Saturday, March 29, 2014

Equal Opportunity

"affordable housing, subprime mortgages, for folks who could not afford houses?”

Where once a single income was sufficient to provide for the average family, it now takes two or more. Top heavy corporations with obscene executive salaries and bonuses have turned many Americans against this ugly side of capitalism. The trappings of our basic economic structure is stacked against those dinosaurs of industry. It's the IBM syndrome all over. The directors couldn't see the wood for the trees in their own forest...and so their arrogance and myopic denial forced them into what good, sound economic principles could have prevented...and so Humpty Dumpty took a great fall...and they came back leaner and meaner. This was totally avoidable, and yet completely necessary. Who got hurt? Everyone! However, we are all arguably the better for it.

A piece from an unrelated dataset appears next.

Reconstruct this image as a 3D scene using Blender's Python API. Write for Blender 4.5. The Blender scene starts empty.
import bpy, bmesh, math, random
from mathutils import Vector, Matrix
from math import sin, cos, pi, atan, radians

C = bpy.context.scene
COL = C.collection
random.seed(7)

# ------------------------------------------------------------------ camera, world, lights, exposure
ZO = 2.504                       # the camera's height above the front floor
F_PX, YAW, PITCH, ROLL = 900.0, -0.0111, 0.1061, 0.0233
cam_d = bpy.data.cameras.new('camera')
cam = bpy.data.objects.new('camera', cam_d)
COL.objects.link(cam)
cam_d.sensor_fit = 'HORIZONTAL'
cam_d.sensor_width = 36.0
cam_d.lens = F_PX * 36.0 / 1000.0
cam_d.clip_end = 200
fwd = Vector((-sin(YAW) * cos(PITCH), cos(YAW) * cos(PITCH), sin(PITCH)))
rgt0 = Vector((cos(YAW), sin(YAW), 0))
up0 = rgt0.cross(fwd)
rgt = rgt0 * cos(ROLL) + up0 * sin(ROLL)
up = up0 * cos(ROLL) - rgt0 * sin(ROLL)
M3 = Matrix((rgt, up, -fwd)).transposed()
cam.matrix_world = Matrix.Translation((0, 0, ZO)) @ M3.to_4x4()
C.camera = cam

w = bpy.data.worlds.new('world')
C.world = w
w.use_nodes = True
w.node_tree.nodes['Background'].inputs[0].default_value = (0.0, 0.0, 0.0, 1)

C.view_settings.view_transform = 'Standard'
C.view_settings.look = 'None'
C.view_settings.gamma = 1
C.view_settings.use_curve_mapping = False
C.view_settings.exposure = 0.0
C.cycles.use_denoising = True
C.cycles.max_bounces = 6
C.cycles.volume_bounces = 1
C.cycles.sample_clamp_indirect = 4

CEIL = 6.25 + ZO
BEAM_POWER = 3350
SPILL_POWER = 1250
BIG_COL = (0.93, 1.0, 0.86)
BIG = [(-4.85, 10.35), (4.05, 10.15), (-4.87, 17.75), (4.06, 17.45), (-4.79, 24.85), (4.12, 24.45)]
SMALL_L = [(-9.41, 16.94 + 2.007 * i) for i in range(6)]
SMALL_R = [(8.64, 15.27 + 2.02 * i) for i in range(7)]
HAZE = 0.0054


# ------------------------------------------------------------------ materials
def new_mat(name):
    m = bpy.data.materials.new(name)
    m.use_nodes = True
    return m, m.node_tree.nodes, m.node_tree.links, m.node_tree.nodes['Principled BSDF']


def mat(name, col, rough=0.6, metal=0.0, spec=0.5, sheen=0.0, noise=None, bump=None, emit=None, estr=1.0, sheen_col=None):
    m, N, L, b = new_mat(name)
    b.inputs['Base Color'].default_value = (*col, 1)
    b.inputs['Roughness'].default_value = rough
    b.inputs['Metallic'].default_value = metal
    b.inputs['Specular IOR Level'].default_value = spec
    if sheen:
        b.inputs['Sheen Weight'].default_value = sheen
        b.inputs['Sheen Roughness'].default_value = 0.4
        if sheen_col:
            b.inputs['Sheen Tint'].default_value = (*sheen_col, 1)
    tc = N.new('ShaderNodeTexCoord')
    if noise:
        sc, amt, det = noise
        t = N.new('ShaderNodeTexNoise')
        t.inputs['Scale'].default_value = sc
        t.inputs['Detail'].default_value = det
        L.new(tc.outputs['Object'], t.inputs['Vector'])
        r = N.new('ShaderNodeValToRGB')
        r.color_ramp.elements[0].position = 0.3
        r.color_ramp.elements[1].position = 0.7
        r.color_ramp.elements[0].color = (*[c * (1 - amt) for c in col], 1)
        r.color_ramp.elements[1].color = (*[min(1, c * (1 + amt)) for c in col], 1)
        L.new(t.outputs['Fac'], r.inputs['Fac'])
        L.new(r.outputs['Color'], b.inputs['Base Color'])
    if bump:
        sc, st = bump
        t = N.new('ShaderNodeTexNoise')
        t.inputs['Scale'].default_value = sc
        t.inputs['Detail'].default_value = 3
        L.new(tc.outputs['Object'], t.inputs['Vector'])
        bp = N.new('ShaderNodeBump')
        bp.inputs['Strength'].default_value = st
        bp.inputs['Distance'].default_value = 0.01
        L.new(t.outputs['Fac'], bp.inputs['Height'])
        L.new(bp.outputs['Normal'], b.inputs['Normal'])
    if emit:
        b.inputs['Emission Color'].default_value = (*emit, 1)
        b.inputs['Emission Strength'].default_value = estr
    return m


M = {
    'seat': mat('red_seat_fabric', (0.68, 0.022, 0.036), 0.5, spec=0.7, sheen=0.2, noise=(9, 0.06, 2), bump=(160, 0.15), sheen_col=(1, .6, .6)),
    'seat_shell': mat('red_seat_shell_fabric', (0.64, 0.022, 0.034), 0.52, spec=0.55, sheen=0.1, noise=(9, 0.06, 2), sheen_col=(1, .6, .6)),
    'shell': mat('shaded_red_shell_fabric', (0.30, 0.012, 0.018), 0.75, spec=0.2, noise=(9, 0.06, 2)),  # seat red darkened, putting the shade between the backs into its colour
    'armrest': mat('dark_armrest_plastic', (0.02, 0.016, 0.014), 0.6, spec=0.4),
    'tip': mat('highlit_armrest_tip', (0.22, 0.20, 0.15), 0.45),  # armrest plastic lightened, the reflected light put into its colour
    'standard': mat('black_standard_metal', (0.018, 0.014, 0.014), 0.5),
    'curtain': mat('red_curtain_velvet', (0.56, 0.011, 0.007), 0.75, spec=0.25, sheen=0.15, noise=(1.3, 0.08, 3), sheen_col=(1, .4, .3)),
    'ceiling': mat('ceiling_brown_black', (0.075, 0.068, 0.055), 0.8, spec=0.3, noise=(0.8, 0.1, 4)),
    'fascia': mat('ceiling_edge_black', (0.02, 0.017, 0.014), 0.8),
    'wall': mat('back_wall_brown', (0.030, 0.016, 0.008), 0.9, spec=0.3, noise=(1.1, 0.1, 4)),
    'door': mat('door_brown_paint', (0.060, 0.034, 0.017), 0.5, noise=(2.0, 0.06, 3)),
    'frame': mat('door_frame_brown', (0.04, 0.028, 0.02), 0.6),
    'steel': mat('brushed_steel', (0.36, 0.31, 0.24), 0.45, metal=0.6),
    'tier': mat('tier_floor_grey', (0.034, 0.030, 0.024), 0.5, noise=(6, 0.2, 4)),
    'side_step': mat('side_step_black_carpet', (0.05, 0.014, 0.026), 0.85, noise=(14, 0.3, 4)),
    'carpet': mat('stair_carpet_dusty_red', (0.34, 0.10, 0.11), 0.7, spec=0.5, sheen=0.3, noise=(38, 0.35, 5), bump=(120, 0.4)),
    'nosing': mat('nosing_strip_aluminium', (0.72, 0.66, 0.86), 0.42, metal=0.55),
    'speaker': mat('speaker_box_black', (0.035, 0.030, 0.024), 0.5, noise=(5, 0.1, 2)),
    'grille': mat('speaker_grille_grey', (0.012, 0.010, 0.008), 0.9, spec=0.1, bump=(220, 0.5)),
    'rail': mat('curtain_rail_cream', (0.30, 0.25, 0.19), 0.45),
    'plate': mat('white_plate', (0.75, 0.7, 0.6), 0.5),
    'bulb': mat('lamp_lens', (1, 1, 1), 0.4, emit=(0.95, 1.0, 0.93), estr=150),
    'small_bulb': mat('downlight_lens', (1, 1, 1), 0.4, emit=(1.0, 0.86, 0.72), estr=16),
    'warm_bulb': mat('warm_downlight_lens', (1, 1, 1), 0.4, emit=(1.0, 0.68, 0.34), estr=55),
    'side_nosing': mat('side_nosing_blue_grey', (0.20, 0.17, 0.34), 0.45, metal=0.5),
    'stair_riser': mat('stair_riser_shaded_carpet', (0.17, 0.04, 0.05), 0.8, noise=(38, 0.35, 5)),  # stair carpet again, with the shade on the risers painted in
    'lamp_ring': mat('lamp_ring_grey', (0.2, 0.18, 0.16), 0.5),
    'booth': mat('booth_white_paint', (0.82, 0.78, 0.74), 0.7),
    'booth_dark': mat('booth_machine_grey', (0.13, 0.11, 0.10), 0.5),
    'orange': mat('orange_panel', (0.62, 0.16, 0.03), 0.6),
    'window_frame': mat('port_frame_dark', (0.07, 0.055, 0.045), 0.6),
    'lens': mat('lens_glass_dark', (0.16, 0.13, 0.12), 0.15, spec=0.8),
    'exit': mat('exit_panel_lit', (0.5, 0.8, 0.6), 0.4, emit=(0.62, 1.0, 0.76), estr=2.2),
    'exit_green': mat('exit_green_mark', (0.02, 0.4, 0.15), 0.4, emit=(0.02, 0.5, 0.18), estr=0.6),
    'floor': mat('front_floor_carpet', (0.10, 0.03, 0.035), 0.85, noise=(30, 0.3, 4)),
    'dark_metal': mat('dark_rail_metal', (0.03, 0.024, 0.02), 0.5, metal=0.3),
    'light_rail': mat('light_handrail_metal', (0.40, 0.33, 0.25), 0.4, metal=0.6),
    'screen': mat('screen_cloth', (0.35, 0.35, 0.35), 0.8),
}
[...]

The Japanese had a policy that the highest executive salary would be no more than seven times the compensation of the lowest paid employee. (Corporate America seems to have misinterpreted this as: exponentially to the power of seven.) Private corporations that go public should be shamed into compensation caps. How much money does it take to bestow wealth beyond your wildest dreams? How many multi-million dollar homes, planes, cars, yachts, etc does it take to make one person happy? At what point does it become obscene? Good performance deserves to be rewarded...and poor performance needs to be penalized. Perhaps we need to moderate our compensation disparities.

Equal opportunity is an important concept to all Americans. In today's world it may just be "a concept too far." But, hopefully, tomorrow's world will bring a better utilization of the earth's resources, and a more equitable sharing of her bounty. I'm not suggesting that we "throw the baby out with the bath-water!" We need to allow for incentives and encourage personal growth. We need to recognize the uniqueness of individual spirit. We need to fully empathize with our partners on this planet. And finally, we need to connect with the wisdom that we are, each and every one of us, diminished by the plight of any one among us. There is just one all encompassing rule for socio-economic harmony that makes all others redundant: "if you wouldn't want it done to you, then don't do it to anyone else."

I am certain that our recent economic demise was precipitated by credit card fraud. Not by the user, but by the issuer. Teaser rates jumping to 30%!! People having just one card were logically tempted by the sales pitch, “pay off your high rate card with our 0% interest card.” Before they knew it, there were six cards, and with a late payment on one, their house of cards began to tumble. Surely, this had much to do with the sub-prime fiasco that followed, and it doesn't take too much of a stretch to see "cause and  effect."

Are we really so heartless as to fail to understand the desire to own one's own home? Territory…a primal need for each us; especially for those who are working just as hard as the top earners in our society. But for serendipity, chance, or circumstance, they are relegated to serfdom. Are we so blind that we can't see beyond our own station in life? How about some empathy here. Feel it! Touch it! Taste it! If something smells foul, it just might be the discarded humanity within our own social fabric. We are, each and every one of us diminished by those whom are left behind. If only for our own selfish need, to not see and be offended by those of less fortune, let’s give a hand up to those willing to contribute…and a swift kick in the butt for those who are not.